What Is AMD, and Why Is The Company’s Stock Losing Value?


When it comes to computer processors, Intel ($INTC) is company to beat. When it comes to mobile processors, Intel barely has anything to do with the phone or tablet space. (This market is dominated by companies like Samsung and Qualcomm.) For processors in connected devices like smart watches and AI-enabled speakers, Intel is also sorely behind the times.

Yet when it comes to good ol’-fashioned computers, Intel makes a killing. Every single modern Apple computer uses an Intel processor. Most Windows-powered computers come with Intel processors. PC builders favor Intel processors for their performance when it comes to games, media production, and virtual reality applications. Perhaps that’s why the company recently announced that during their latest quarter, they made $14.8 billion in revenue and have an operating income of $3.6 billion.

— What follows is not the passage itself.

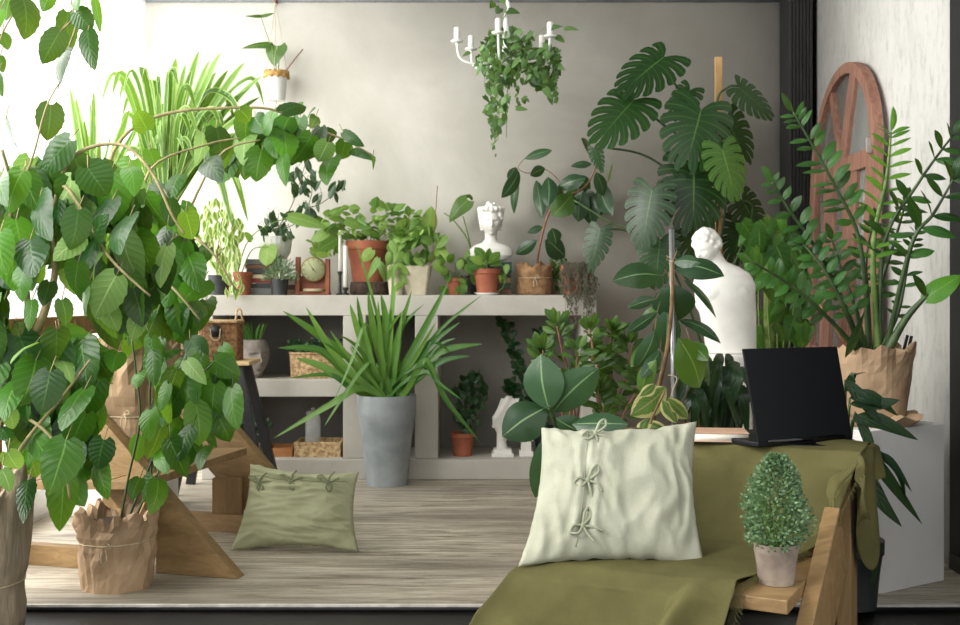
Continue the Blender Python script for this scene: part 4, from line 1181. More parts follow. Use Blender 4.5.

Intel isn’t the only processor manufacturer in town. Advanced Micro Devices, or AMD ($AMD), also makes processors for non-Apple personal computers, along with devices like the PlayStation 4 and the Xbox One. They also sell their processors at a lower price than Intel, their direct competitor. For years, the company the company struggled to make a profit, but they finally achieved profitability last year.

Now, AMD is seeing an increase in sales and consumer demand. Things never looked better for the scrappy processor company. Some fans and investors alike finally feel that the company is ready to compete with Intel. There’s just one thing standing in their way.

AMD’s stock is down by over 25%.

AMD beat analysts’ estimations for their quarterly revenue and earnings. Normally, this would be a good thing. Yet for AMD’s investors, simply beating their earnings is not enough. Investors had faith in the company’s ability to grow and compete with Intel, which caused their stock to increase by over 20% since the beginning of the year. Apparently, the company isn’t growing fast enough for many investors.

Investors want AMD to be an overnight success.

AMD’s recently released Ryzen processors hold their own against Intel’s most powerful consumer-grade processors, making them a cheaper and attractive alternative. Game console sales are also up, which means more demand for AMD’s console processors. Yet these aren’t AMD’s only money makers. AMD also makes graphics cards, which don’t sell as well as the ever-popular NVIDIA ($NVDA) line of products. The company even produces memory, desktop chipsets, and SSD drives, though they’re far from the leading provider of these items.

The price drop might be part of a technical correction.

A technical correction is an asset’s drop in value after a long period of increasing. AMD investors were overtly positive on the company without much evidence to suggest the company will grow exponentially. After releasing their quarterly earnings yesterday, the company proved that they’re growing, albeit at a much slower pace than expected. This provided no evidence that the company would grow in the way that investors expected them to, causing less demand in the stock than before.

Should you invest in AMD?

The company is doing okay, but they need to continuously turn a profit if they want to stay afloat. They also need to greatly increase sales rather than the modest increases announced yesterday. If you feel AMD will provide a much-needed challenge to Intel in the future, be sure to do your research in the company before you invest. If you think AMD will only make small increases and not the huge increases investors expect, you might want to put your money elsewhere.